__INSTRUCTION__
Each line of the listing must be transcribed exactly, except for the images, which should be excluded.

== == ==

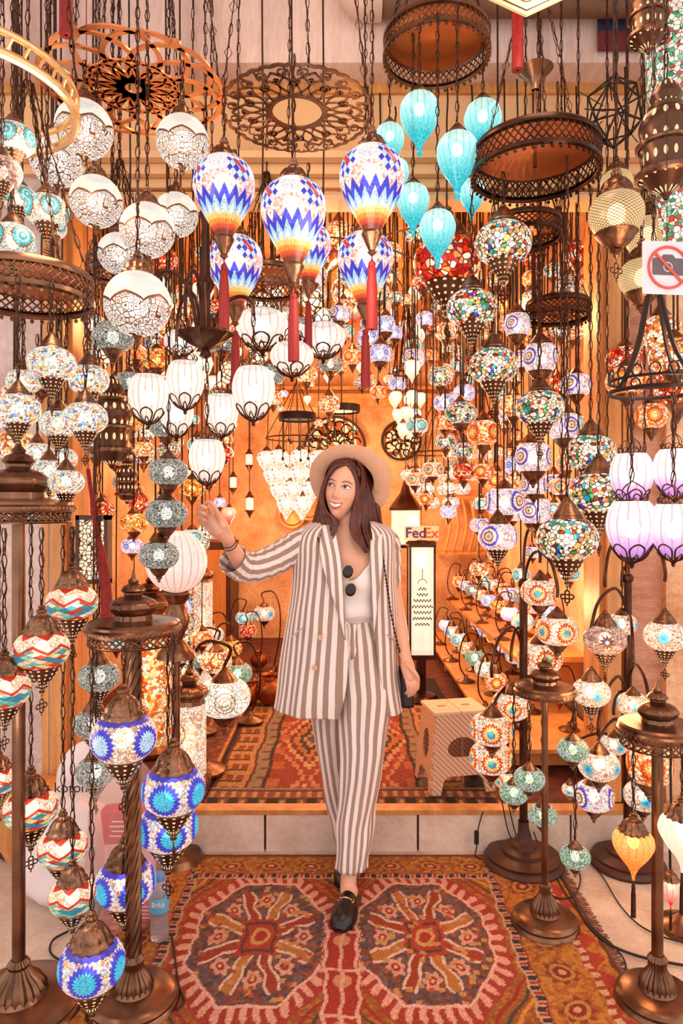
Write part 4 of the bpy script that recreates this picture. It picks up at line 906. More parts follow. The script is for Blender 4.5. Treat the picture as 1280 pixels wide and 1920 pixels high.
mb.obj('hoop', M['iron'], t); link_chain(RINGTOP-c.z-.26, .036, 1).obj('chain', M['chain'], t, (0, 0, RINGTOP-c.z), sharp=0)
# tall brass tower lantern, right edge
def tower(name, label, px, py, wpx, Y, top=None):
    w = wpx*Y/F; c = P(px, py, Y); t = thing(name, label, 'lantern', c)
    put('body', cm('body|tower', lambda: MB().lathe([(.04, -1.0), (.1, -.9), (.3, -.78), (.42, -.6), (.5, -.56), (.5, -.5), (.4, -.44), (.42, -.1), (.5, 0), (.5, .06), (.42, .1)]+spl([(.44, .2), (.5, .4), (.44, .62), (.3, .74)], 3)+[(.32, .8), (.2, .84), (.3, 1.0), (.22, 1.2), (.06, 1.34)], 36), M['pierced']), t, (0, 0, 0), w)
    put('rim', cm('rim|tower', lambda: MB().lathe([(.5, -.62), (.56, -.58), (.56, -.5), (.5, -.46)], 36, (36, .04)).lathe([(.5, -.02), (.55, .0), (.55, .06), (.5, .1)], 36, (36, .04)), M['brass']), t, (0, 0, 0), w)
    L_ = (top or RINGTOP)-c.z-1.34*w
    if L_ > 0: link_chain(L_, .036, 1).obj('chain', M['chain'], t, (0, 0, 1.34*w+L_), sharp=0)
    return t
tower('pierced_tower_lantern', 'tall pierced brass tower lantern at the right edge above the sign', 1248, 278, 96, 1.8)
tower('pierced_tower_lantern', 'pierced brass tower lantern cut by the top right edge', 1215, 35, 66, 2.0)
tower('pierced_tower_lantern', 'tall pierced brass lantern column behind the left confetti globes', 210, 805, 74, 2.7)
tower('pierced_tower_lantern', 'slim pierced brass lantern left of the grey mosaic column', 238, 905, 40, 3.3, 3.38)
# ------------------------------------------------------------------ floor stands
def dome(mb, r, z):
    mb.lathe([(r, z), (r*1.02, z+.02*r), (r*.96, z+.3*r), (r*1.0, z+.34*r)]+[(r*a, z+r*b) for a, b in spl([(1.08, .42), (1.25, .7), (1.18, .95), (.8, 1.2), (.45, 1.32)], 3)]+[(.5*r, z+1.4*r), (.5*r, z+1.5*r), (.66*r, z+1.62*r), (.5*r, z+1.86*r), (.24*r, z+1.98*r), (.3*r, z+2.1*r), (.12*r, z+2.3*r), (.04*r, z+2.75*r)], 32, (22, .12))
    return mb
def stand(label, px, ring_py, base_py, Y, Rring, Rbase, rp, dome_r, m='brass', twist=False, lattice=True):
    x = P(px, base_py, Y).x; zr = zy(ring_py, Y); t = thing('ring_floor_lamp', label, 'floor lamp', (x, Y, 0))
    b = Rbase
    MB().lathe([(.001, 0), (b, 0), (b*1.02, .008), (b*.99, .016), (b*.96, .02), (b*.97, .028), (b*.9, .036), (b*.82, .042), (b*.45, .048), (b*.4, .06)], 48).obj('base', M[m], t)
    MB().lathe([(b*.42, .046), (b*.42, .06), (b*.34, .085), (b*.22, .105), (rp*1.5, .125), (rp*1.7, .135), (rp*1.1, .15)], 40, (20, .12)).obj('fluted_collar', M[m], t)
    mb = MB().tube([(0, 0, .12), (0, 0, zr)], rp, 20)
    if twist:
        for k in range(7): mb.tube([(rp*math.cos(2*PI*k/7+i*.22), rp*math.sin(2*PI*k/7+i*.22), .15+(zr-.17)*i/90) for i in range(91)], rp*.32, 5)
    mb.obj('pole', M[m], t)
    R_ = Rring
    mb = MB().lathe([(.001, -.004), (R_*.9, -.006), (R_*1.0, -.004), (R_*1.03, .004), (R_*1.03, .012), (R_*.98, .018), (R_*.99, .026), (R_*.93, .032), (R_*.86, .030), (R_*.6, .036), (.001, .038)], 56)
    n = int(R_*420)
    for k in range(n): a = 2*PI*k/n; mb.ball((R_*1.01*math.cos(a), R_*1.01*math.sin(a), .008), .0055, 5, 4)
    mb.obj('ring_top', M[m], t, (0, 0, zr))
    if lattice:
        mb = MB().lathe([(R_*.92, -.034), (R_*.96, -.036), (R_*.96, -.03)], 48); n = int(R_*280)
        for k in range(n):
            a = 2*PI*k/n; d = 2*PI/n*1.6
            for s in (1, -1): mb.tube([(R_*.94*math.cos(a), R_*.94*math.sin(a), -.004), (R_*.94*math.cos(a+s*d), R_*.94*math.sin(a+s*d), -.034)], .0026, 4)
        mb.obj('lattice_skirt', M[m], t, (0, 0, zr), sharp=0)
    dome(MB(), dome_r, .034).obj('dome_finial', M[m], t, (0, 0, zr))
    return t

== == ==

__RESULT OF THE EXERCISE__
Write part 4 of the bpy script that recreates this picture. It picks up at line 906. More parts follow. The script is for Blender 4.5. Treat the picture as 1280 pixels wide and 1920 pixels high.
mb.obj('hoop', M['iron'], t); link_chain(RINGTOP-c.z-.26, .036, 1).obj('chain', M['chain'], t, (0, 0, RINGTOP-c.z), sharp=0)
# tall brass tower lantern, right edge
def tower(name, label, px, py, wpx, Y, top=None):
    w = wpx*Y/F; c = P(px, py, Y); t = thing(name, label, 'lantern', c)
    put('body', cm('body|tower', lambda: MB().lathe([(.04, -1.0), (.1, -.9), (.3, -.78), (.42, -.6), (.5, -.56), (.5, -.5), (.4, -.44), (.42, -.1), (.5, 0), (.5, .06), (.42, .1)]+spl([(.44, .2), (.5, .4), (.44, .62), (.3, .74)], 3)+[(.32, .8), (.2, .84), (.3, 1.0), (.22, 1.2), (.06, 1.34)], 36), M['pierced']), t, (0, 0, 0), w)
    put('rim', cm('rim|tower', lambda: MB().lathe([(.5, -.62), (.56, -.58), (.56, -.5), (.5, -.46)], 36, (36, .04)).lathe([(.5, -.02), (.55, .0), (.55, .06), (.5, .1)], 36, (36, .04)), M['brass']), t, (0, 0, 0), w)
    L_ = (top or RINGTOP)-c.z-1.34*w
    if L_ > 0: link_chain(L_, .036, 1).obj('chain', M['chain'], t, (0, 0, 1.34*w+L_), sharp=0)
    return t
tower('pierced_tower_lantern', 'tall pierced brass tower lantern at the right edge above the sign', 1248, 278, 96, 1.8)
tower('pierced_tower_lantern', 'pierced brass tower lantern cut by the top right edge', 1215, 35, 66, 2.0)
tower('pierced_tower_lantern', 'tall pierced brass lantern column behind the left confetti globes', 210, 805, 74, 2.7)
tower('pierced_tower_lantern', 'slim pierced brass lantern left of the grey mosaic column', 238, 905, 40, 3.3, 3.38)
# ------------------------------------------------------------------ floor stands
def dome(mb, r, z):
    mb.lathe([(r, z), (r*1.02, z+.02*r), (r*.96, z+.3*r), (r*1.0, z+.34*r)]+[(r*a, z+r*b) for a, b in spl([(1.08, .42), (1.25, .7), (1.18, .95), (.8, 1.2), (.45, 1.32)], 3)]+[(.5*r, z+1.4*r), (.5*r, z+1.5*r), (.66*r, z+1.62*r), (.5*r, z+1.86*r), (.24*r, z+1.98*r), (.3*r, z+2.1*r), (.12*r, z+2.3*r), (.04*r, z+2.75*r)], 32, (22, .12))
    return mb
def stand(label, px, ring_py, base_py, Y, Rring, Rbase, rp, dome_r, m='brass', twist=False, lattice=True):
    x = P(px, base_py, Y).x; zr = zy(ring_py, Y); t = thing('ring_floor_lamp', label, 'floor lamp', (x, Y, 0))
    b = Rbase
    MB().lathe([(.001, 0), (b, 0), (b*1.02, .008), (b*.99, .016), (b*.96, .02), (b*.97, .028), (b*.9, .036), (b*.82, .042), (b*.45, .048), (b*.4, .06)], 48).obj('base', M[m], t)
    MB().lathe([(b*.42, .046), (b*.42, .06), (b*.34, .085), (b*.22, .105), (rp*1.5, .125), (rp*1.7, .135), (rp*1.1, .15)], 40, (20, .12)).obj('fluted_collar', M[m], t)
    mb = MB().tube([(0, 0, .12), (0, 0, zr)], rp, 20)
    if twist:
        for k in range(7): mb.tube([(rp*math.cos(2*PI*k/7+i*.22), rp*math.sin(2*PI*k/7+i*.22), .15+(zr-.17)*i/90) for i in range(91)], rp*.32, 5)
    mb.obj('pole', M[m], t)
    R_ = Rring
    mb = MB().lathe([(.001, -.004), (R_*.9, -.006), (R_*1.0, -.004), (R_*1.03, .004), (R_*1.03, .012), (R_*.98, .018), (R_*.99, .026), (R_*.93, .032), (R_*.86, .030), (R_*.6, .036), (.001, .038)], 56)
    n = int(R_*420)
    for k in range(n): a = 2*PI*k/n; mb.ball((R_*1.01*math.cos(a), R_*1.01*math.sin(a), .008), .0055, 5, 4)
    mb.obj('ring_top', M[m], t, (0, 0, zr))
    if lattice:
        mb = MB().lathe([(R_*.92, -.034), (R_*.96, -.036), (R_*.96, -.03)], 48); n = int(R_*280)
        for k in range(n):
            a = 2*PI*k/n; d = 2*PI/n*1.6
            for s in (1, -1): mb.tube([(R_*.94*math.cos(a), R_*.94*math.sin(a), -.004), (R_*.94*math.cos(a+s*d), R_*.94*math.sin(a+s*d), -.034)], .0026, 4)
        mb.obj('lattice_skirt', M[m], t, (0, 0, zr), sharp=0)
    dome(MB(), dome_r, .034).obj('dome_finial', M[m], t, (0, 0, zr))
    return t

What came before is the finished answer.